Air is not nothing: weighing air

19.2. Air is not nothing: weighing air#

Author:	Peter Dekkers
Time:	15-30 minutes
Age group:	10-12
Concepts:	properties of matter, weight, buoyant force, gravity

../../_images/demo30_figure2.JPG — Fig. 19.4 The inflated balloon moves downward.#

Introduction#

For young children, ‘air’ is not really a concept they can grasp. After all, an empty glass contains: nothing. By comparing the weight of air to that of matchsticks, air becomes more tangible. In higher grades, you can involve the effect of buoyant force. The setup is deceptively simple; making a correct prediction and explanation is not trivial.

Equipment#

Two drinking straws
Several identical balloons
A needle
A piece of fishing line (or string)

Preparation#

Construct a sensitive weighing device by threading the needle through the straws, attach loops of fishing line to the ends of the horizontal straw in such a way that there is balance when you attach empty balloons to them. See Figure 19.5.

Procedure#

Predict

Show that the balance can rotate with the balloons. Announce that one of the balloons will be inflated and rehung.
Ask: What do you think will happen then? Will the balance:
1. remain in equilibrium,
2. will the empty balloon go down, or
3. will the inflated balloon go down?\ Explain what you expect, and why you expect that.

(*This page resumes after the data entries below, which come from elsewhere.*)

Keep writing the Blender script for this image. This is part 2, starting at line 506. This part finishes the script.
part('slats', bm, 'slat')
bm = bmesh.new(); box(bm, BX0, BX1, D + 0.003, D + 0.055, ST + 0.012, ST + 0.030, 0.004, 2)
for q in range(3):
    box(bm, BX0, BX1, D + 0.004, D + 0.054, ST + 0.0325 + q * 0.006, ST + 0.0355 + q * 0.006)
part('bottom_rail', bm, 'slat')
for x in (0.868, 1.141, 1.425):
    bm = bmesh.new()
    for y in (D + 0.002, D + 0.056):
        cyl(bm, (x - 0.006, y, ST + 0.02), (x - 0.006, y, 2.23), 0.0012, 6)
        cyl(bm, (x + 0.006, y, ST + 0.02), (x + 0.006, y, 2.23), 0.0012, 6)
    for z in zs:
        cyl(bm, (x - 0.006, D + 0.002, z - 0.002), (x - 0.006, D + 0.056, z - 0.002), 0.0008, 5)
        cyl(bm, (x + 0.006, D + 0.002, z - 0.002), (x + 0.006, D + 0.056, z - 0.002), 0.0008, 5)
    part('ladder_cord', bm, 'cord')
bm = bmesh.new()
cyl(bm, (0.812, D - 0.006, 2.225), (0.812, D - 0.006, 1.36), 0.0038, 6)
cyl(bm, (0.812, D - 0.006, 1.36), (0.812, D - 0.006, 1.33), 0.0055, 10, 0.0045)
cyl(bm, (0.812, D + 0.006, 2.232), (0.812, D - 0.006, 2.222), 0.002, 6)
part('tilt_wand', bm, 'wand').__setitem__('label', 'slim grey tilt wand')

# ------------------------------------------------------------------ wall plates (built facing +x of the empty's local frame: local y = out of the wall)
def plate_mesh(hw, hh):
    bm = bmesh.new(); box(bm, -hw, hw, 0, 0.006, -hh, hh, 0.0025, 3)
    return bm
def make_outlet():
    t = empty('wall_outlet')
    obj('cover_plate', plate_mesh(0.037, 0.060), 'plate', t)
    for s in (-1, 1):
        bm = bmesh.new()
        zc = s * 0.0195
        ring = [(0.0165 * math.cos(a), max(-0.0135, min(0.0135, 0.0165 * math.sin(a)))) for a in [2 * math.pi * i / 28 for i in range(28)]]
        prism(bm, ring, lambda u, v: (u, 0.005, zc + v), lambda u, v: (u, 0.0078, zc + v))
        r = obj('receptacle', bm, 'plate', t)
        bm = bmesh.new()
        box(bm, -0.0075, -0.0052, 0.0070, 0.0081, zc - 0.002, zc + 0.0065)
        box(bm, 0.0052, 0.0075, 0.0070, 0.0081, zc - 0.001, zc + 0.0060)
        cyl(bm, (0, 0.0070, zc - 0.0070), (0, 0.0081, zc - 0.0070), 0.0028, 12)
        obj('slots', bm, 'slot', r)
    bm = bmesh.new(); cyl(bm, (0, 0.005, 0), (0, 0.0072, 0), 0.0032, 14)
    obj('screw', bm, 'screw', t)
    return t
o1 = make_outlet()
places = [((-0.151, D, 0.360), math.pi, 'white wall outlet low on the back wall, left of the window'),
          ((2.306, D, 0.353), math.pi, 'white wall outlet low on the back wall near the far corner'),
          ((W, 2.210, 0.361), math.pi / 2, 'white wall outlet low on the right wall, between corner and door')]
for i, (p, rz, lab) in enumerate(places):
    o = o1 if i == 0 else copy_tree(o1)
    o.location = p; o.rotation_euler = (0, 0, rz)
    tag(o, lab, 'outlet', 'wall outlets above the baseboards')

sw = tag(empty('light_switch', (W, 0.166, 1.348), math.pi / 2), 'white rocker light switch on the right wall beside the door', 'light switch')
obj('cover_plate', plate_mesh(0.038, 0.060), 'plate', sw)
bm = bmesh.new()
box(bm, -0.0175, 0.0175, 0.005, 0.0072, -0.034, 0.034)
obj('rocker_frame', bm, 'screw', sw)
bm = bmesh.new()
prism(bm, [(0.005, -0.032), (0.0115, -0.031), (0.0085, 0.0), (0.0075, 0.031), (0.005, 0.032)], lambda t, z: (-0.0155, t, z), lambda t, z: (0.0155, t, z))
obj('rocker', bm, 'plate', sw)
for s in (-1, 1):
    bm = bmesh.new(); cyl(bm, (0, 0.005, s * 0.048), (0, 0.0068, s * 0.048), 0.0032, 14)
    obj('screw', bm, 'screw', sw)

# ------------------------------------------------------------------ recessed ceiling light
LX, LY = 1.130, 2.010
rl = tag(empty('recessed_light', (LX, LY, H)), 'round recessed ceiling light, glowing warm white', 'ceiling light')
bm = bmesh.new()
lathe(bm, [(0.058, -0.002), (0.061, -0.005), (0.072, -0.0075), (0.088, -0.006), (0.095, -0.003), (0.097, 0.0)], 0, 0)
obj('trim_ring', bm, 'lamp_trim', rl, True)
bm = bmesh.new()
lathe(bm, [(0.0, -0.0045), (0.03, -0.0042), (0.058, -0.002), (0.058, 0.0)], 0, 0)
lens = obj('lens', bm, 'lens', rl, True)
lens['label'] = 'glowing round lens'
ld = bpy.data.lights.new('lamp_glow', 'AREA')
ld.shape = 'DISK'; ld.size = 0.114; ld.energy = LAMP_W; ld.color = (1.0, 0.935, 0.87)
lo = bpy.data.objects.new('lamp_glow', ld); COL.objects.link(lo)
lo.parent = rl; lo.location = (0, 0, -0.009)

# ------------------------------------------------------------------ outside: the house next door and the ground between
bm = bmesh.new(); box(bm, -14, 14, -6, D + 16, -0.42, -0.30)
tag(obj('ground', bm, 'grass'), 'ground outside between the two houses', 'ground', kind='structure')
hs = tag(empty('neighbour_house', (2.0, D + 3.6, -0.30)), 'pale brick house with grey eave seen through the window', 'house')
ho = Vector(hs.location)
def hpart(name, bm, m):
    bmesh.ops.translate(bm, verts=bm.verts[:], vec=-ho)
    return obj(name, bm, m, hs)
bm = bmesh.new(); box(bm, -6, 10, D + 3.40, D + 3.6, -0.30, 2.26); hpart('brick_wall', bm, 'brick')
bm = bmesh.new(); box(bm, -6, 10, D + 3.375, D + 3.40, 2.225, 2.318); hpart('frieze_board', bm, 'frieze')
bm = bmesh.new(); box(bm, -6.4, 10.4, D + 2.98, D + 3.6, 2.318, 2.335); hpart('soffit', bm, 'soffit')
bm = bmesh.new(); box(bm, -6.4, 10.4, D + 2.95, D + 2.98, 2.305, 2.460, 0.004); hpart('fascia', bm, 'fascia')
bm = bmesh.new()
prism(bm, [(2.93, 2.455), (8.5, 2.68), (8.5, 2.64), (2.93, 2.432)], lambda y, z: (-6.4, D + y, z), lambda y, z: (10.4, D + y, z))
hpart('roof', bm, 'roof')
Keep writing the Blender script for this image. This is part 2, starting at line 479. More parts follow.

../../_images/demo30_figure1.JPG — Fig. 19.5 Two empty balloons weigh the same.#

Discuss the expectations and reasoning. Conclude: the heaviest side will go down. So:
- If answer 1 is correct, the air in the balloon weighs nothing.
- If answer 2 is correct, an empty balloon weighs more than an inflated balloon.
- If answer 3 is correct, an inflated balloon weighs more than an empty balloon.
For upper grades, add: Consider in your prediction that you must not neglect the buoyant force in this case! When inflating the balloon, both gravity and buoyant force may change.

Observe

Inflate one of the balloons and attach it to the straw. If this is done carefully, there will no longer be an equilibrium: the air in the inflated balloon makes that side heavier. Equilibrium can be restored by, for example, putting matches in the still-empty balloon. Typically, you need 2 to 3 matches to restore equilibrium.

Explain

Explanation for lower grades: A balance is a clever device for determining how much of something you have. There are all kinds of balances; our type has been used by people for thousands of years to measure weights. Our balance is special; you can even use it to measure the weight of the air in a balloon. That weight is very small but larger than that of a match.

Explanation for upper grades: When inflating the balloon, gravity increases (more mass), but so does the buoyant force (more volume). Because the air in the balloon is compressed compared to the surrounding air, the density has increased. Therefore, gravity has increased more than the buoyant force, causing the inflated balloon to descend.

Physics background#

A balance compares the force of gravity acting on two objects. This works well if there is only a single homogeneous gravitational field, as in an accelerating elevator, but not necessarily in a medium with high density and a second, buoyant force. In scales that compare gravity with a spring force, often the exact opposite is the case. The buoyant force on the inflated balloon is equal to the gravity that would act on that volume if ordinary air were there: \(F_{\text{buoyant}} = F_{\text{g, ordinary air}}\). For the whole balance, the right side can be written as:

\[\begin{split}F_{\text{g, inflated balloon}} - F_{\text{buoyant}} = F_{\text{g, balloon + compressed air - ordinary air}} \\ F_{\text{g, inflated balloon}} - F_{\text{buoyant}} = F_{\text{g, balloon + extra air}}\end{split}\]

If you neglect the buoyant force on the left, then the gravity on the matches is equal to that on the extra air compressed into the balloon. The following bit is a little subtle: The Dutch and German word ‘Gewicht’ translate as ‘Weight’ but do not always mean exactly the same. ‘Gewicht’ is usually defined as the net force exerted by an object on its support (hence in free fall it is ‘weightless’). With that definition, the weight of the matchsticks is equal to the weight of all the air in the inflated balloon. The weight of that air is then not equal to the gravity acting on that air, and your statement in the lower grades that ‘the weight of the matchsticks equals that of the inflated balloon’ is correct. However in English the usual definition of ‘weight’ is ‘the gravitational force acting on an object’. With that definition, the weight of the matchsticks equals the weight of only the extra air in the inflated balloon as compared to normal air in that space.